Gov. Glenn Youngkin's office said Saturday the state was sending more resources.

Crews who have been battling still-burning wildfires in Virginia's Shenandoah Valley this week have gotten an assist from rain and from the state government, which has deployed new resources to the area, officials said Saturday.

"Without a doubt the rain is helping" said Cory Swift, a spokesperson for the Virginia Department of Forestry, who added the agency had no reports of injuries or fatalities connected with the fires, which sprang up mid-week amid gusty winds and low relative humidity.

The fires led to trail shutdowns in the Shenandoah National Park, a smattering of evacuation orders, school closures in at least one hard-hit county, and damage to structures, the full extent of which was not yet clear.

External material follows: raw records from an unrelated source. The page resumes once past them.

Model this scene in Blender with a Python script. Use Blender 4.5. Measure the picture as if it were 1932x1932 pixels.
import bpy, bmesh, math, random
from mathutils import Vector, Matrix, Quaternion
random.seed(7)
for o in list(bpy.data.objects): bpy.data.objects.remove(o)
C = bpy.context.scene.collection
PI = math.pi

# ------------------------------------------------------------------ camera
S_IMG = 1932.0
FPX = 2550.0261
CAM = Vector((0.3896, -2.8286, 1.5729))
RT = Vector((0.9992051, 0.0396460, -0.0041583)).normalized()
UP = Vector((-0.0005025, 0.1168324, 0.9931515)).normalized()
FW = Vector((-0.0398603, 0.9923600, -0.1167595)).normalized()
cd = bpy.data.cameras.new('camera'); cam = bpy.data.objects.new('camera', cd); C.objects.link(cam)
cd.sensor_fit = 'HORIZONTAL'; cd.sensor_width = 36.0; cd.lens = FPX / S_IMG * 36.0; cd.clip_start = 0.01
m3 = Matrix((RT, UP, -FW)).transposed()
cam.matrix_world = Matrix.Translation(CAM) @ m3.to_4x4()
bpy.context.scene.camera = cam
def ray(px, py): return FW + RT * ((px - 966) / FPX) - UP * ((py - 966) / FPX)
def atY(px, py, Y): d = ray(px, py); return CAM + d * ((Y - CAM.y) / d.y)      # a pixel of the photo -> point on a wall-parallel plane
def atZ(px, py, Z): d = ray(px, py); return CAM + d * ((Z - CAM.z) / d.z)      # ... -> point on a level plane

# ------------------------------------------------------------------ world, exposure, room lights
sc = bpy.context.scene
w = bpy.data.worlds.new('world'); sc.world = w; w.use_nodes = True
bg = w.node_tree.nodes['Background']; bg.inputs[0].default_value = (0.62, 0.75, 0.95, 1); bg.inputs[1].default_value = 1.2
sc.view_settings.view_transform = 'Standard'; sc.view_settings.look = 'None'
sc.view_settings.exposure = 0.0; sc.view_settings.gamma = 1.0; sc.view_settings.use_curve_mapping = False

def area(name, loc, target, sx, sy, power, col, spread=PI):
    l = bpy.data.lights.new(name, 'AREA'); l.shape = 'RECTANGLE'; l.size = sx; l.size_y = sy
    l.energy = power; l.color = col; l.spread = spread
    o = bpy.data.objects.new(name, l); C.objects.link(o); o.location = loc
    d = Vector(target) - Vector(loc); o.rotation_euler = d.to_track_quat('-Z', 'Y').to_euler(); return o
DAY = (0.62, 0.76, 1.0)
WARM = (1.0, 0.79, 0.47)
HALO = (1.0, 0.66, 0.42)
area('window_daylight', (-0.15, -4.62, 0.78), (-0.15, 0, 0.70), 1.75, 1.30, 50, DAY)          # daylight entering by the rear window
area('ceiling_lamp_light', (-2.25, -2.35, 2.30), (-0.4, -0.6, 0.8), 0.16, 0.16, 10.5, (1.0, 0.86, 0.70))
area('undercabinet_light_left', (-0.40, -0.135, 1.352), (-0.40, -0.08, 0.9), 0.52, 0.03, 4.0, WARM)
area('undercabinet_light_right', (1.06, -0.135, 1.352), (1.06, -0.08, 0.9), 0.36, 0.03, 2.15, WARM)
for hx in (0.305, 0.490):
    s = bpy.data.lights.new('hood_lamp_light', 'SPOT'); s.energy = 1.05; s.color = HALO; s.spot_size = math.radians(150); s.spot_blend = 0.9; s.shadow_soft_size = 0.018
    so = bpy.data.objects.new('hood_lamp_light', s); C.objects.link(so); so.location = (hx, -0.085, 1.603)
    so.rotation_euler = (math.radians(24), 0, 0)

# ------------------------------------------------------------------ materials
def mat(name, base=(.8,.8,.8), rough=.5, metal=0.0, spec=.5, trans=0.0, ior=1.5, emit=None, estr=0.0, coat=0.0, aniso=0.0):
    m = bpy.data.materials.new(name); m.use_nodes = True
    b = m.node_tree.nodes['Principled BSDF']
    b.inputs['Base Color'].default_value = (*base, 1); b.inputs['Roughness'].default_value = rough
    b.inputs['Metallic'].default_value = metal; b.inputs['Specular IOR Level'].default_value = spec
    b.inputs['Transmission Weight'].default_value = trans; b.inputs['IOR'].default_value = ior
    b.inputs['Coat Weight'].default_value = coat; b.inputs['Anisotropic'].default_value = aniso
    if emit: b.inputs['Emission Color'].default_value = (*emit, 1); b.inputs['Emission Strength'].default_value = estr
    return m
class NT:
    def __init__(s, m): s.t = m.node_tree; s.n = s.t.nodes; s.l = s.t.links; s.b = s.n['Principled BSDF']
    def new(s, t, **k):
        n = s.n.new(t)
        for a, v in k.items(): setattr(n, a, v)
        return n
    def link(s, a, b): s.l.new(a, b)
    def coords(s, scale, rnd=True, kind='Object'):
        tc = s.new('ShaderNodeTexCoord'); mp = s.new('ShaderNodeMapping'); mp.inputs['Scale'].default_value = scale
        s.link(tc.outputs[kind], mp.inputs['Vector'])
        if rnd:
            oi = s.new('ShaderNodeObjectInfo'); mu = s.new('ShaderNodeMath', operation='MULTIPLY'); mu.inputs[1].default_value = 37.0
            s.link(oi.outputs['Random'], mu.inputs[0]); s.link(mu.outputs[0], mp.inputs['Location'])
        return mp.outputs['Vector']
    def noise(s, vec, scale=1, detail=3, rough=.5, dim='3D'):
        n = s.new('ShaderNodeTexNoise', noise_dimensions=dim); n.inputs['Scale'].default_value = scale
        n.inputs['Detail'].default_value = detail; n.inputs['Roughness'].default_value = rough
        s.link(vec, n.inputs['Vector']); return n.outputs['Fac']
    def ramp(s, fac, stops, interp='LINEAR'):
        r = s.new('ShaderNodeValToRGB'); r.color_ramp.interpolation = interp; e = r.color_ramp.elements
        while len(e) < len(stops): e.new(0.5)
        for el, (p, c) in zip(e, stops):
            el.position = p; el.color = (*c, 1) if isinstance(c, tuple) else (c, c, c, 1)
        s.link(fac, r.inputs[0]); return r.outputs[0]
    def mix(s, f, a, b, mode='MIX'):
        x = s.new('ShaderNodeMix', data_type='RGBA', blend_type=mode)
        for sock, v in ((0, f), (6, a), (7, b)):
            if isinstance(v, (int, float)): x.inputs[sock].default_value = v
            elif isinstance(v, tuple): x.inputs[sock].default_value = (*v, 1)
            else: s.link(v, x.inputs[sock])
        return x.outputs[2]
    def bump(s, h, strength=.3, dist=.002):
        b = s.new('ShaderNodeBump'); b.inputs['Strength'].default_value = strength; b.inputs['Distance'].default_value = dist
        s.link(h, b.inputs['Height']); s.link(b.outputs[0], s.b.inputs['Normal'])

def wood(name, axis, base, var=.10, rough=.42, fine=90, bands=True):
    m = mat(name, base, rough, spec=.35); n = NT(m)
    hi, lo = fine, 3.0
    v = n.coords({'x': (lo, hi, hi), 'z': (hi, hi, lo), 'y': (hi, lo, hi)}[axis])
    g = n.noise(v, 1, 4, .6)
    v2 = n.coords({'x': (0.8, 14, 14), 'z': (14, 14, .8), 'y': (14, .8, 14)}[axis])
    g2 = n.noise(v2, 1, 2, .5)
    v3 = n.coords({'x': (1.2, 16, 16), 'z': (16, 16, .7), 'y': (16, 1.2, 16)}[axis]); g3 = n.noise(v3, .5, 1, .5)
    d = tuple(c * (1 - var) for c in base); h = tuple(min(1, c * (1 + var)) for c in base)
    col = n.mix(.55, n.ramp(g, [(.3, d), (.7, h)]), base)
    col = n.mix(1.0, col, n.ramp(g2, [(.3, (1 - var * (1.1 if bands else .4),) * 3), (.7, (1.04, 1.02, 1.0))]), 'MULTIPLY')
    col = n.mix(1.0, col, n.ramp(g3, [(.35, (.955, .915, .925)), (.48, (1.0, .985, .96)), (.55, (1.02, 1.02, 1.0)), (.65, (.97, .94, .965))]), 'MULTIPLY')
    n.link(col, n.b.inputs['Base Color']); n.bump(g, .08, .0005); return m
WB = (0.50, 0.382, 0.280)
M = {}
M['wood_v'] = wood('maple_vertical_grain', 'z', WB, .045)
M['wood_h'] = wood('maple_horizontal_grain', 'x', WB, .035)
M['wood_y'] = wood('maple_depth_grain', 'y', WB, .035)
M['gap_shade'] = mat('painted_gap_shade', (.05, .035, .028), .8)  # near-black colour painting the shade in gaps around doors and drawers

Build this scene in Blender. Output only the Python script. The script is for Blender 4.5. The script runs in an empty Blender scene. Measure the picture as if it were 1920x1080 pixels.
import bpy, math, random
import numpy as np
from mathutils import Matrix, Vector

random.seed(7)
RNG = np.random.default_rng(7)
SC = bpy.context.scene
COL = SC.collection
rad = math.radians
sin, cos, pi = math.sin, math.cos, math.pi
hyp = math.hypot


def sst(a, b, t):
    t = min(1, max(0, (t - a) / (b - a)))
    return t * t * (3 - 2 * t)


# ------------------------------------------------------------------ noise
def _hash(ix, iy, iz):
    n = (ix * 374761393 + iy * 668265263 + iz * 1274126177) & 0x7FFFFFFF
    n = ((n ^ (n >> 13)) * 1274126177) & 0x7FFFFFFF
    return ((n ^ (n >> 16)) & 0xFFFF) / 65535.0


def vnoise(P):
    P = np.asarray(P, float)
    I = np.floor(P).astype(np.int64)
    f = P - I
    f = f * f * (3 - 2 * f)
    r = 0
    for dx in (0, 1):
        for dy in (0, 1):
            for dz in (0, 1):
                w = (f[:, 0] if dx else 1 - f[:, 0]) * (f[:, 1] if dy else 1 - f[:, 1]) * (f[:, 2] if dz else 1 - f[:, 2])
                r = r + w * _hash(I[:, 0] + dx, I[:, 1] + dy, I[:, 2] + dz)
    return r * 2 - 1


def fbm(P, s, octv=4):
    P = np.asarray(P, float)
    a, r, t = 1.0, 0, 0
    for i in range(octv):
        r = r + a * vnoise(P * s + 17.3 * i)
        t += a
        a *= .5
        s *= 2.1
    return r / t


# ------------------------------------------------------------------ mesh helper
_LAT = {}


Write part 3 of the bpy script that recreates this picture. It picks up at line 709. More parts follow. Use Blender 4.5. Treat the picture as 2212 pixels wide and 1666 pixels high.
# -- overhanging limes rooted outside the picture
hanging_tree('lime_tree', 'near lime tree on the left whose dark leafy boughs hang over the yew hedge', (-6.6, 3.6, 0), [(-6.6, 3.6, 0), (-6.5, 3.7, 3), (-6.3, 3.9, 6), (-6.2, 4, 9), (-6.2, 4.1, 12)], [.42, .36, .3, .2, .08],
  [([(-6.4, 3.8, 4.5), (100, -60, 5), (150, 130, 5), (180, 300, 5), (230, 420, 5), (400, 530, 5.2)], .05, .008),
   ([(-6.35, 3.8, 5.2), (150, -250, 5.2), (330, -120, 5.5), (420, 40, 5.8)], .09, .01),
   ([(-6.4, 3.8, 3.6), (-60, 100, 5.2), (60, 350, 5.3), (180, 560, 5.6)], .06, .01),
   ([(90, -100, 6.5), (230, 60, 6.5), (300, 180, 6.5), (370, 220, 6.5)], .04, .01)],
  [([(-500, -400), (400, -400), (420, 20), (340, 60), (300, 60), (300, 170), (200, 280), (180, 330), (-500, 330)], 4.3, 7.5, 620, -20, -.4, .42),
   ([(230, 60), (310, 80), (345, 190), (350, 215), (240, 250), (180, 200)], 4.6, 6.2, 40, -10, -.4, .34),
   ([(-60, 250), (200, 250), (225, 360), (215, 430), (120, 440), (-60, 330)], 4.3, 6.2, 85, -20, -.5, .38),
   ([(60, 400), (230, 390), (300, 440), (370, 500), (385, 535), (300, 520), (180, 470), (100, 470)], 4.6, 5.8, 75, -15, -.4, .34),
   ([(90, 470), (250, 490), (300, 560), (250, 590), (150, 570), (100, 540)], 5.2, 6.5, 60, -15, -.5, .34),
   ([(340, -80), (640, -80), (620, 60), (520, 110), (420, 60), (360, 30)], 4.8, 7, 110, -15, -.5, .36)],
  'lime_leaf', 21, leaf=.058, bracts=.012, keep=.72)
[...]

Containment increases had been reported as of 9 a.m. Saturday on the fires that are part of the so-called Luray Complex, which are burning on a mix of private and national Forest Service land in Page County, Swift said in a phone interview.

The three larger fires that make up that complex range from 50 to 70% contained and are being managed by a joint command that includes the U.S. Forest Service, Virginia Department of Forestry and local agencies, according to Swift and an update from the state agency posted on social media.

One smaller 30-acre fire was 0% contained, the department said.

A separate blaze in the same vicinity known as the Rocky Branch Fire, contained mostly within Shenandoah National Park, was only 10% contained according to a news release the park shared Saturday afternoon.

Over 1 inch of rain had been recorded at a park weather station over the past 24 hours, "which has slowed the fire's spread," the news release said.

Gov. Glenn Youngkin said in a statement Saturday morning that fuel trucks had arrived in the area overnight as part of a regional emergency response effort his office initiated.

The state is also providing meals and provisions and bringing in additional volunteer firefighting capacity "to give our brave firefighters who have been working through the nights some respite," the statement said.

The state's emergency management department is deploying a logistics support team as well as recovery support teams to initiate damage assessments, according to Youngkin's office.

"There continue to be heroic efforts by our firefighters and it's a testament to their courage, commitment and service to their communities and all Virginians," said the governor, who met in Page County with officials supporting the firefighting effort Saturday.

Youngkin's statement and visit came after Page County officials wrote to him a day earlier, asking him to issue a state emergency declaration to help with efforts to prevent further loss of property, according to correspondence posted to the county's social media pages.

The letter from the chairman of the county's board of supervisors said at least 10-20 structures "are now ash" and over 3,400 acres have burned.